Included in this collection is the story behind the film, "In the Company of the Wolves."
Don't come to this collection expecting Grimm's. Come to it expecting great storytelling and interesting perspectives on the tales we thought we knew so well.
Twisted fairy tales December 11, 2005 3 out of 4 found this review helpful
I had to read this book for one of my college courses and absolutly loved it. The way Carter twists the fairy tales and adds a sometimes morbid clencher is excellent. I loved the statments she was making in them and the way stories were told was excellent. As was the fact that women weren't made out to be weak or that their only rightful place was in the kitchen. Out of all the stories in the book I found "The Tigers Bride" (re-telling of Beauty and the Beast) and "The Company of Wolves" (re-telling of Little Red Riding Hood) to be my favorites.
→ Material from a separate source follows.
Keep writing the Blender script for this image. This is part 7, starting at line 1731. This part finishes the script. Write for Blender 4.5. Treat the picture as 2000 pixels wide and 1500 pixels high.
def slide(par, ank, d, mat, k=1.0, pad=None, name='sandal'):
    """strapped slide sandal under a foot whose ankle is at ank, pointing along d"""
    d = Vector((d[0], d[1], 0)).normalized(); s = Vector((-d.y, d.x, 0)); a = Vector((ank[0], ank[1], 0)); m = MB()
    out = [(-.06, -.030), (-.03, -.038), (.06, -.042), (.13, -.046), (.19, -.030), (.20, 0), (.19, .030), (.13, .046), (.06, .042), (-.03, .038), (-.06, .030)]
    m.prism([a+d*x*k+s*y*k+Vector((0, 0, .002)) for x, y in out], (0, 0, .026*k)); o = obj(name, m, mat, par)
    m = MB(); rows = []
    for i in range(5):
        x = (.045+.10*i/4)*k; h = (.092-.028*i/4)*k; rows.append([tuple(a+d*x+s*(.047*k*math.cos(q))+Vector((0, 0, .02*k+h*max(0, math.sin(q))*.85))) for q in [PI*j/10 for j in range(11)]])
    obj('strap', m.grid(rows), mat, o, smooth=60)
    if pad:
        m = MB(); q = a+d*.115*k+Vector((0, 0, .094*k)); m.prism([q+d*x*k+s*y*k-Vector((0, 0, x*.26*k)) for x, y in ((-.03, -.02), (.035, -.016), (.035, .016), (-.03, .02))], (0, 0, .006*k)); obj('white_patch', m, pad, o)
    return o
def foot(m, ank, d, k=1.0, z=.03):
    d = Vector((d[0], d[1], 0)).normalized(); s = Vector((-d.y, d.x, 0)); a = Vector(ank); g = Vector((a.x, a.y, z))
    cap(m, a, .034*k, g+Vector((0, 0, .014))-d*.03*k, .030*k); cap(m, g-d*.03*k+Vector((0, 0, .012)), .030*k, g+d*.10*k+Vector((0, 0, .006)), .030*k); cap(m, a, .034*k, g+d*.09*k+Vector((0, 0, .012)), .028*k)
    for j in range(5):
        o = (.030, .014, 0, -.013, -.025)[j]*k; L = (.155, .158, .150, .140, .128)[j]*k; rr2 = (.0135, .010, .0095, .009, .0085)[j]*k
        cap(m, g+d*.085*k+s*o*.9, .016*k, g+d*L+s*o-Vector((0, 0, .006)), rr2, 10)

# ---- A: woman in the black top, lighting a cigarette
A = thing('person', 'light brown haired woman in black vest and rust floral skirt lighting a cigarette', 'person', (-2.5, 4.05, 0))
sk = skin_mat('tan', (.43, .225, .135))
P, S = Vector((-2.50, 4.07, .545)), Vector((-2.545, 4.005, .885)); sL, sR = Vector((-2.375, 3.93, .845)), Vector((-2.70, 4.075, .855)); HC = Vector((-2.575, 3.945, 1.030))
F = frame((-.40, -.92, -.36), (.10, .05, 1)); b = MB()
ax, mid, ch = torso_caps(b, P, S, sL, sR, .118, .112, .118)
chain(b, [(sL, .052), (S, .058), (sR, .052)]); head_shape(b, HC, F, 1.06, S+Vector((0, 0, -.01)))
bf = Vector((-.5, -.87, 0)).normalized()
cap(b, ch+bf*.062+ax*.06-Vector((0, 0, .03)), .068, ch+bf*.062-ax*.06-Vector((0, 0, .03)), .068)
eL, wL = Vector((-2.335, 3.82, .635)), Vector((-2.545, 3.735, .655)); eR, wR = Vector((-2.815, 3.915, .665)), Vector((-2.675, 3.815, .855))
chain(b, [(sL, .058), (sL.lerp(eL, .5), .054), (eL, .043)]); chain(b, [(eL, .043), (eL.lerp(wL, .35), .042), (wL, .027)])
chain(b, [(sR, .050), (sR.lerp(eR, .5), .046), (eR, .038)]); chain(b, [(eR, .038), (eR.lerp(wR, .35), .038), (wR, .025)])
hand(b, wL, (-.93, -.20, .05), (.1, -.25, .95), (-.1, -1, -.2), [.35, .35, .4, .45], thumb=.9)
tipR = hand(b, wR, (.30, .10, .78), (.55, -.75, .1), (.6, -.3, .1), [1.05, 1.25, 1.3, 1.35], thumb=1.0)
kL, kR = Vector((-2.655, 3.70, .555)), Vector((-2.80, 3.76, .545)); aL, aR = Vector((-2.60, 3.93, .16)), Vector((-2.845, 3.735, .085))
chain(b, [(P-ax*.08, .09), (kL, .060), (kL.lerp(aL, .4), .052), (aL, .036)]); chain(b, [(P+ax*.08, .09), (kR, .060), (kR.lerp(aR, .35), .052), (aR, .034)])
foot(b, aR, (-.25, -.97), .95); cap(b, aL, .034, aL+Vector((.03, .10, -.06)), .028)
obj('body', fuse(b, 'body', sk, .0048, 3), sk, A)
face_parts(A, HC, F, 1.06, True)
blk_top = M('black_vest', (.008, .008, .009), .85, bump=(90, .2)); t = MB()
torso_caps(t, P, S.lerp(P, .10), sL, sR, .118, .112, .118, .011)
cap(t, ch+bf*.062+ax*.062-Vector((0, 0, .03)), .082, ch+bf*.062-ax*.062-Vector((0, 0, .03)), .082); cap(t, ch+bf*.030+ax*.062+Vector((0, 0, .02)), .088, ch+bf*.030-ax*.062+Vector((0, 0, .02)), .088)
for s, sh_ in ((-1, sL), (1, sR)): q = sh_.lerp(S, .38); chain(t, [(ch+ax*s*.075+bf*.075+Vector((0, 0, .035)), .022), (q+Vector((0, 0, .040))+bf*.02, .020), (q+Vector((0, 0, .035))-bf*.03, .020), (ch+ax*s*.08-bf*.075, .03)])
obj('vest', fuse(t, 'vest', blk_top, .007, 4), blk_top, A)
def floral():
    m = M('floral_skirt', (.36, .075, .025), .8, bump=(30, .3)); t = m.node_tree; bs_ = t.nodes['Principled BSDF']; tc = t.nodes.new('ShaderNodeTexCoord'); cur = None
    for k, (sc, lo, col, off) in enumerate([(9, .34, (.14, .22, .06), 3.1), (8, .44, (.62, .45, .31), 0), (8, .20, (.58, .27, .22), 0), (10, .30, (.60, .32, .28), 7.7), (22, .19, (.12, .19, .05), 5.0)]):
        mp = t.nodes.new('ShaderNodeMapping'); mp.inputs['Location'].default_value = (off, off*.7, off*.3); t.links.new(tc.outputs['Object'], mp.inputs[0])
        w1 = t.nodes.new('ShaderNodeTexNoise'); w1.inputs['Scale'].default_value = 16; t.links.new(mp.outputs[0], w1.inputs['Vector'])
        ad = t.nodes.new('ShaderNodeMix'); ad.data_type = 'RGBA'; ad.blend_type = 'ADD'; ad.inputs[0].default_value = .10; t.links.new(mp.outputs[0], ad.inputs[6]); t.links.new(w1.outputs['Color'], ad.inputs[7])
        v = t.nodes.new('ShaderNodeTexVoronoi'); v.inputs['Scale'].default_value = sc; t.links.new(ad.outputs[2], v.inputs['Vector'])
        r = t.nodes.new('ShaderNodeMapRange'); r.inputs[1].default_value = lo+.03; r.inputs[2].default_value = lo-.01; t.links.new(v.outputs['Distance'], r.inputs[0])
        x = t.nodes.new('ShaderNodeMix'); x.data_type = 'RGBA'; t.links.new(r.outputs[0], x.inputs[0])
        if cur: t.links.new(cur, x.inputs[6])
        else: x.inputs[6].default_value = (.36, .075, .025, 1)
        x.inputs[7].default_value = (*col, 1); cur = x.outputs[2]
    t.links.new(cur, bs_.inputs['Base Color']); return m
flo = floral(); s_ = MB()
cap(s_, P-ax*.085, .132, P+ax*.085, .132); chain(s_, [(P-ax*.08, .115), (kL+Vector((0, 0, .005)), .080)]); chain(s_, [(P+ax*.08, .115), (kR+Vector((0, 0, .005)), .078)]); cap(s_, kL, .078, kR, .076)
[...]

Little Red Riding Hood and the Lone Wolf...... December 2, 2005 5 out of 5 found this review helpful
This great collection of short stories by the late Angela Carter focusses on the theme of familiar fairy tales and legends that includes Red Riding Hood, Bluebeard, Puss in Boots, Beauty and the Beast, vampires and werewolves with a provocative element and mind-inflicting twists. The gist of these dark tales, written in fantastic prose venture on the chemistry between human and beast(s) and of their self-discovery of inner thought as well as their physical sexual conformations. This book can be read over and over as the language woven within it's plot reaches a point where there are many possiblities for the characters-the innocent virginal maiden and the beast can go from, and for the reader being left in a wild sense of wanting to know more. So be prepared to be propelled through one heck of a rollercoaster as from the first few pages, even every sentence containing a unique word will immediately have an impact in this sexually implicit and bloody fest of a book. I accidentally came across Angela Carter's works through "The Company of Wolves", as i have never heard of her, and will definitely be amongst my collection including S.K., James Herbert, Dean Koontz. Highly recommended for horror fans.
A bit of the Brothers Grimm as seen by Edgar Alan Poe August 31, 2005 4 out of 8 found this review helpful
I am really happy to see other reviewers reveling in Ms. Carter's use of language, as I think her ability to turn a phrase is by far the strongest aspects of these stories. While my original reaction on rereading these stories after their laying fallow on my shelves for many years is that they are very much in the Gothic tradition of Edgar Alan Poe's stories, but I think that may be just a bit too strong. While, to my less than scholarly familiarity with Gothic short stories, I think Carter is able to conjure up the same dark sense of Poe's stories, I think Carter is just a bit less original than Poe. Carter, I am certain makes no apologies about the fact that she is giving us reworkings of old stories. Old wine in new bottles, as it were.
The new bottle includes just a bit more tittilation than we get from the originals, and certainly much more lush and inventive language.
As an old hand at reviewing cookbooks, I am especially fond of her many uses of culinary allusions, as when she speaks of her heroine's being peeled like an artichoke, down to the heart.
The first reason I did not give this book five stars is because these are reworkings of old stories, and, as talented as her writing is, she is not Shakespeare. The second reason is that some of her endings are just a bit contrived. In the first, title story, our heroine escapes from her punishment for opening her Pandora's box by a pure 'deux ex machina', a rescue from out of the blue, with little preparation to make it more plausible.
Still, this is darn good reading, and I am happy to know of Ms. Carter's work.
Review of Bloody Chamber July 1, 2005 4 out of 5 found this review helpful
This is a beatifully dark book that reads with eloquence and style. It is often horrific, always thrilling and innovative. I would recommend this book to teens and adults alike.